9 March, Thursday – Stubborn Reconciliation

Thursday of the 2nd Week of Lent

Jer 17:5-10
Lk 16:19-31

‘If they will not listen to Moses and the prophets, neither will they be persuaded if someone should rise from the dead.’”

I would imagine that all of us have people in our lives that we find to be very stubborn and hard to deal with at times. Trying to get them to listen or acknowledge another viewpoint almost seems like a direct challenge to their sense of identity. It might show a sign of weakness that they’ve conceded to an opposing view and in no way would they ever want to be seen as being wrong or of having made a mistake. When a person’s heart is so hardened that they can no longer open themselves up to seeing reality for what it is – rather just forcibly fitting ideas, events and actions into their own world view… this creates alienation from others and eventually leads to difficulties in forming, developing and maintaining healthy relationships.

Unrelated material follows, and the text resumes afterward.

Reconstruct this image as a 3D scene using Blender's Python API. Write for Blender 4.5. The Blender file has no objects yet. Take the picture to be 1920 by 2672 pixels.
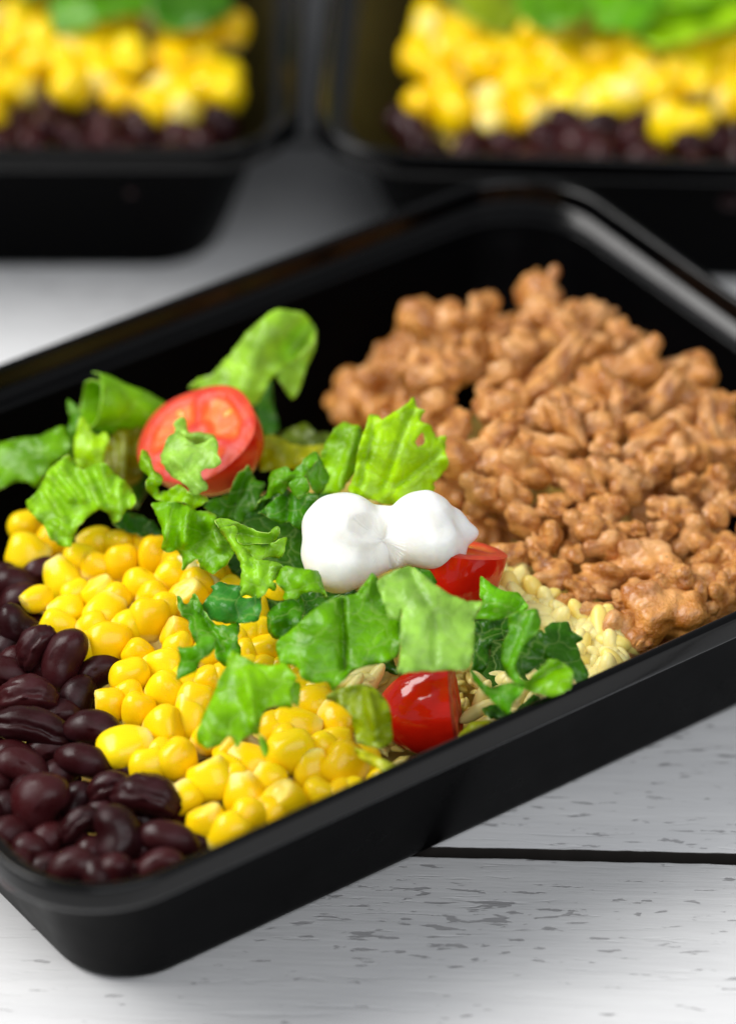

These people can be so frustrating to deal with that eventually it becomes better off to just drop it and move on. The issue becomes more severe when the “just drop it and move on” progresses beyond the topic of disagreement to the actual relationships with those whom we once were close to. The inability to find common ground and the refusal to acknowledge fault by either or both parties makes it exceptionally challenging to seek and grant forgiveness.

In the Gospel reading from today, Jesus illustrates to the Pharisees the dangers of their own stubbornness. They were given numerous signs and miracles, yet their hardened hearts did not allow them to hear the message nor accept the messenger for who He was, is and to be. Like the rich man in the parable – when his time came and he was ready to repent – it was too late. The rich man and his four brothers had already been given numerous teachings and time to seek out God for forgiveness. Yet, they chose to ignore these teachings and eventually had no relationship with Him. I’ve written about the strained relationship I have with my brother in the past. Recently, things have gotten a little better. It’s been a long and slow path to recovery, but headed in the right direction. A few weeks ago, we saw each other as we both happened to be transiting through the same airport. A complete coincidence. Although the encounter was much shorter than I had hoped for (and the conversation was not as fluid as I would have wanted) it was certainly better than the frosty tensions in the past. God has been softening my heart and helping me to be less stubborn in how I’ve been handling this situation.

Brothers and sisters, our God is a God of reconciliation. He longs so much for a restored relationship with His people that He sent Jesus, His one and only son to die at the cross for our sins. Let us give praise and glory to Him for His great sacrifice.

(Today’s OXYGEN by Steven Su)

Prayer: Heavenly Father, we pray for softened hearts and a desire for true reconciliation with the ones we’ve hurt and who’ve hurt us. Give us the humility to admit when we’re wrong and mend wounded relationships with those that we love.

Thanksgiving: Lord, we give thanks to You for the teachings of Moses and the prophets that You’ve sent to us. We thank you for the sacrifice of Jesus so that we through Your grace alone can we be reconciled with You.